A roadside bomb killed three U.S. troops in southern Afghanistan on Tuesday. You can always count on death, as Ben Franklin ruefully noted. And in Afghanistan, it seems, you can always count on taxes. Being screwed up. Big time.

Just check out the title of Special Inspector General for Afghanistan Reconstruction John Sopko’s report released Tuesday:

Taxes: Afghan Government Has Levied Nearly a Billion Dollars in Business Taxes on Contractors Supporting U.S. Government Efforts in Afghanistan

Now following the bouncing ball:

— We invade Afghanistan and overthrow a cruel fundamentalist regime and help install a corrupt government in its place.

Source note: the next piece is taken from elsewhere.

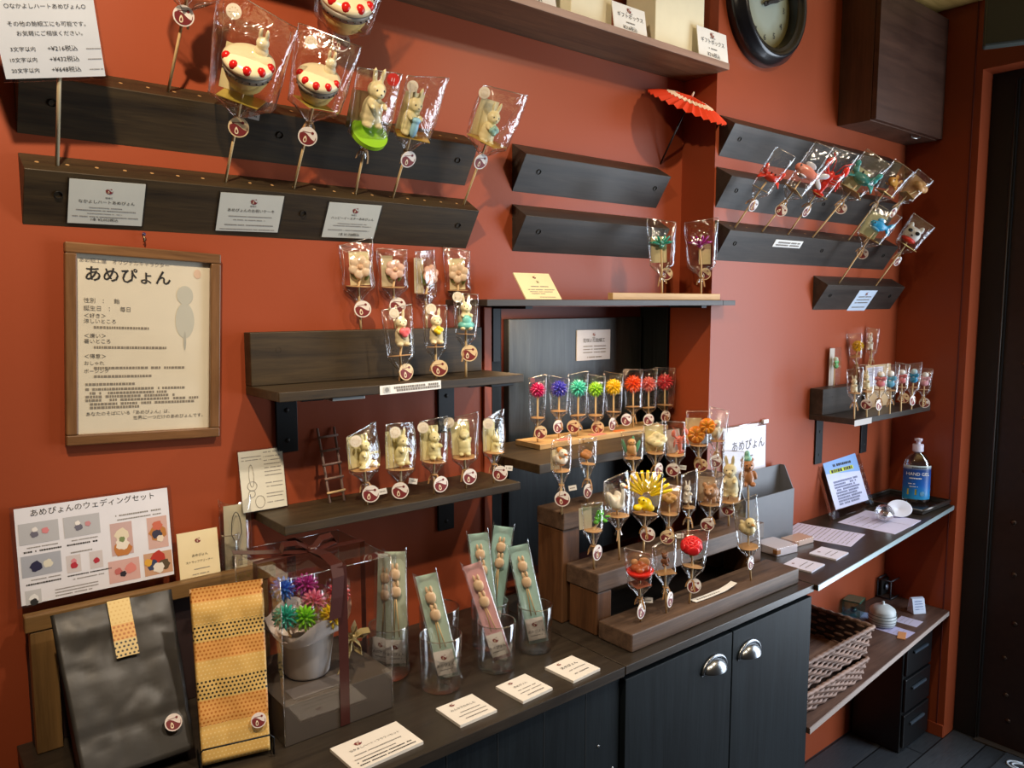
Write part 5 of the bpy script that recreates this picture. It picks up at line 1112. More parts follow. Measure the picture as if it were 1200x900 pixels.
# small cream card on the rack ledge
a = [at_y(202.5, 627, -.020), at_y(250, 617.5, -.020), None]; a[2] = Vector((a[0].x+.006, -.0325, 1.0575)); a[1].z = a[0].z
sheet('price_card', 'cream price card leaning on the rack ledge beside the strap tube', 'price card', a[0], a[1], a[2], .002, plain('#ead9ae', .6), logo=(.50, .82, .08), texts=[('あめぴょん', .52, .50, .080), ('ストラップクリーナー', .50, .38, .068)], dashes=[(.35, .75, .25, .03), (.3, .72, .15, .03)])
# strap tube in a glass tumbler
def tumbler(label, c, r, h, group=None):
    t = thing('glass_tumbler', label, 'glass', c, group=group)
    b = MB(); b.lathe([(.0001, .0006), (r*.90, .0006), (r*.955, .003), (r, h-.001), (r-.0008, h), (r-.0018, h-.001), (r*.955-.002, .0075), (r*.80, .0062), (.0001, .006)], GLASS, 48); b.build('glass_body', t)
    b = MB(); b.lathe([(r-.0009+.0011*math.cos(k*PI/4), h+.0011*math.sin(k*PI/4)) for k in range(8)], film('glass_rim', base=.55, edge=.4, rough=.03, bump=.02, bscale=5), 48, closed=True); b.build('rim', t)
    return t
tz = 1.0562
sc_ = at_y(278, 655, -.020); sc_.y = -.0185; sc_.z = tz
st = thing('strap_pack', 'clear pillow pack with a phone strap and dark charm on the rack ledge', 'clear pack', sc_)
def pillow(w_, d_, h, seg=16, wav=.10):
    vs, fs = [], []; NR = 14
    for j in range(NR+1):
        z = h*j/NR
        for k in range(seg):
            t = 2*PI*k/seg; u = math.cos(t); ed = math.sin(t)
            e = 4*(j/NR)*(1-j/NR); dz = (1-abs(2*j/NR-1))*0
            end = h*wav*(1-u*u)*(1 if j < NR/2 else -1)*((abs(2*j/NR-1))**3)
            vs.append((u*w_/2, ed*d_/2*(.10+.90*min(1, e*1.6)), z+end))
    for j in range(NR):
        for k in range(seg): fs.append((j*seg+k, j*seg+(k+1) % seg, (j+1)*seg+(k+1) % seg, (j+1)*seg+k))
    return vs, fs
TUBE = film('pillow_pack_film', base=.10, edge=.6, power=2.2, rough=.08, bump=.3, bscale=14, clear=.96)
b = MB(); v_, f_ = pillow(.060, .020, .138); b.add(v_, f_, TUBE, True); b.build('clear_pack', st)
b = MB(); b.box((-.020, .003, .004), (.020, .0038, .122), plain('#cfc4a4', .6)); b.build('backing_card', st)
b = MB(); b.tube([(-.009*math.cos(k*PI/8)*1.0, -.003, .075+.035*math.sin(k*PI/8)) for k in range(9)]+[(.009, -.003, .070), (0, -.003, .048), (-.009, -.003, .070), (-.009, -.003, .075)], .0008, plain('#3a3530', .5), 5); b.tube([(0, -.003, .050), (0, -.003, .034)], .001, plain('#8a8580', .3, .8), 5); b.build('strap', st)
b = MB(); b.box((-.009, -.006, .010), (.009, .001, .030), plain('#2e2622', .5), .0015); b.ell((0, -.004, .040), (.004, .003, .004), plain('#6a5a4c', .4)); b.build('charm', st)
tumbler('glass tumbler standing on the rack ledge behind the clear strap pack', (sc_.x-.012, -.0185, tz), .0172, .072)

# black paper bag
def bag_mesh(w0, w1, h, d, m, seed, fold=.25):
    r = random.Random(seed); NX, NZ_ = 26, 34; vs, fs = [], []
    ring = []
    for j in range(NZ_+1):
        t = j/NZ_; ww = w0+(w1-w0)*t; dd = d*max(.03, (1-t**1.1)); row = []
        for k in range(NX+1): row.append((-ww/2+ww*k/NX, -dd/2))
        for k in range(1, 5): row.append((ww/2-.012*math.sin(PI*k/5)*(t**.5), -dd/2+dd*k/5))
        for k in range(NX+1): row.append((ww/2-ww*k/NX, dd/2))
        for k in range(1, 5): row.append((-ww/2+.012*math.sin(PI*k/5)*(t**.5), dd/2-dd*k/5))
        for q_, (x, y) in enumerate(row):
            n_ = noise.noise(Vector((x*20+seed, y*18, t*h*15)))+.5*noise.noise(Vector((x*45+seed, y*18, t*h*40)))
            pinch = -.0045*math.exp(-((t-.86)/.05)**2)*abs(math.sin(x*40+seed)) if y < 0 else 0
            crease = .0028*math.exp(-((t-fold)/.018)**2) if y < 0 else 0
            vs.append((x, y+(n_*.0024+.0022*(1-abs(noise.noise(Vector((x*26+seed*3, 2.2, t*h*20)))))**6)*min(1, t*3+.2)*(1 if t < 1 else .3)+crease+pinch, h*t))
    n = len(row)
    for j in range(NZ_):
        for k in range(n): fs.append((j*n+k, j*n+(k+1) % n, (j+1)*n+(k+1) % n, (j+1)*n+k))
    fs.append(tuple(range(n)))
    b = MB(); b.add(vs, fs, m, True); return b
def place_leaning(foot, top, yaw):
    z = (Vector(top)-Vector(foot)).normalized(); x = Vector((math.cos(yaw), math.sin(yaw), 0)); return frame3(foot, x, z), (Vector(top)-Vector(foot)).length
def dots_mat(name, bands, pitch):
    """printed paper: horizontal bands of dots; bands = [(z0, z1, base, dot, radius)]"""
    m, nt, bs = new_mat(name); bsdf_set(bs, rough=.45, spec=.5); L = nt.links.new; N = nt.nodes.new
    tc = N('ShaderNodeTexCoord'); sp = N('ShaderNodeSeparateXYZ'); L(tc.outputs['Object'], sp.inputs[0])
    def mth(op, a, b_=None):
        q_ = N('ShaderNodeMath'); q_.operation = op
        for i, v in enumerate((a, b_)):
            if v is None: continue
            if isinstance(v, (int, float)): q_.inputs[i].default_value = v
            else: L(v, q_.inputs[i])
        return q_.outputs[0]
    row = mth('FLOOR', mth('DIVIDE', sp.outputs[2], pitch)); off = mth('MULTIPLY', mth('MODULO', row, 2.0), .5)
    fx = mth('SUBTRACT', mth('FRACT', mth('ADD', mth('DIVIDE', sp.outputs[0], pitch), mth('ADD', off, 100.0))), .5); fz = mth('SUBTRACT', mth('FRACT', mth('DIVIDE', sp.outputs[2], pitch)), .5)
    dist = mth('SQRT', mth('ADD', mth('MULTIPLY', fx, fx), mth('MULTIPLY', fz, fz)))
    col = None; rgb = N('ShaderNodeRGB'); rgb.outputs[0].default_value = (*lin(bands[0][2]), 1); col = rgb.outputs[0]
    for z0, z1, base, dot, rad in bands:
        inb = mth('MULTIPLY', mth('GREATER_THAN', sp.outputs[2], z0), mth('LESS_THAN', sp.outputs[2], z1))
        isd = mth('MULTIPLY', inb, mth('LESS_THAN', dist, rad))
        for msk, c in ((inb, base), (isd, dot)):
            mx = N('ShaderNodeMix'); mx.data_type = 'RGBA'; L(msk, mx.inputs[0]); L(col, mx.inputs[6]); mx.inputs[7].default_value = (*lin(c), 1); col = mx.outputs[2]
    L(col, bs.inputs['Base Color']); return m
GOLD, GOLD2, OR_, BK_, FA = '#d9a64e', '#dcb163', '#b9702c', '#2c241c', '#e8c988'
f0, t0 = Vector((.266, -.206, ZC+.0125)), Vector((.276, -.100, 1.078))
mwb, hb = place_leaning(f0, t0, 0.0)
kb = thing('paper_bag', 'black kraft paper bag with a dotted gold seal, leaning on the rack at lower left', 'paper bag', mw=mwb)
bag_mesh(.150, .172, hb, .044, plain('#393632', .42, bump=.1, bscale=60), 3).build('bag_body', kb)
seal = dots_mat('gold_seal_paper', [(-1, .026, '#d8bf82', BK_, .27), (.026, .050, '#dcaa5c', OR_, .30), (.050, 1, '#e0c27c', '#d4ae62', .22)], .0062)
b = MB(); v_ = []; 
b.box((-.016, -.0008, 0), (.016, 0, .088), seal); b.build('paper_seal', kb, loc=(.006, -.0140, hb-.086), rot=(math.radians(-6.5), 0, 0))
b = MB(); b.disc((0, 0, 0), .0125, .0008, plain('#efe2dc', .5), 'y'); s_ = b.build('round_sticker', kb, loc=(.050, -.0285, .046), rot=(math.radians(-2), 0, 0)); b = MB(); logo_shapes(b, 0, 0, .0125, -.0007, .0003); b.build('emblem', s_)
f1, t1 = Vector((.394, -.250, ZC+.0045)), Vector((.396, -.208, 1.106))
mwg, hg = place_leaning(f1, t1, math.radians(-14))
gb = thing('paper_bag', 'gold paper bag with bands of black and orange dots beside the black bag', 'paper bag', mw=mwg)
zz_ = hg
bands = [(-1, .055, GOLD2, FA, .2), (.055, .092, '#dfa35a', OR_, .28), (.092, .122, '#d9b46a', BK_, .29), (.122, .150, GOLD2, FA, .2), (.150, .178, '#dfa35a', OR_, .28), (.178, .205, '#d9b46a', BK_, .29), (.205, .238, GOLD2, FA, .2), (.238, 1, '#dfa35a', OR_, .28)]
bag_mesh(.098, .108, hg, .038, dots_mat('gold_dotted_paper', bands, .0058), 9, .20).build('bag_body', gb)
b = MB(); b.disc((0, 0, 0), .0115, .0008, plain('#efe2dc', .5), 'y'); s_ = b.build('round_sticker', gb, loc=(.034, -.0222, .050), rot=(math.radians(-4), 0, 0)); b = MB(); logo_shapes(b, 0, 0, .0115, -.0007, .0003); b.build('emblem', s_)
es = thing('wire_easel', 'thin black wire holder around the foot of the gold paper bag', 'holder', mw=Matrix.Translation(f1) @ Matrix.Rotation(math.radians(-14), 4, 'Z'))
b = MB(); b.tube([(-.053, .03, .0022), (-.053, -.030, .0022), (-.053, -.033, .030), (-.048, -.034, .036), (.048, -.034, .036), (.053, -.033, .030), (.053, -.030, .0022), (.053, .03, .0022)], .0014, STEEL_BLK, 7); b.build('wire', es)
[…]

— We’ve spent about $90 billion trying to build a tribal nation torn apart by 30 years of war.

— We strike an agreement with the Afghan government to exempt U.S. contractors helping to rebuild the country from certain Afghan taxes.

— The Afghan government has demanded that some of these taxes be paid anyway.

— “As a result of the outstanding assessments, the [Afghan] MOF [Ministry of Finance] has restricted contractors’ freedom of movement and refused to renew business licenses, and the Afghan government has even arrested some contractor personnel.

— “The combined effect is the potential interruption of support to U.S. military operations.”

The report makes it sounds as if the Kabul government is whip-smart when it comes to plucking tax revenues from poor ol’ U.S. companies. Neither the U.S. government nor U.S. contractors seem to know what is to be taxed, which opens revenue cracks that Kabul has sought to “exploit,” the report says.

One other thing from the report:

— “DOD contracting officers do not fully understand Afghanistan’s tax laws.”

No doubt about it: Afghanistan is becoming more like the U.S. every day.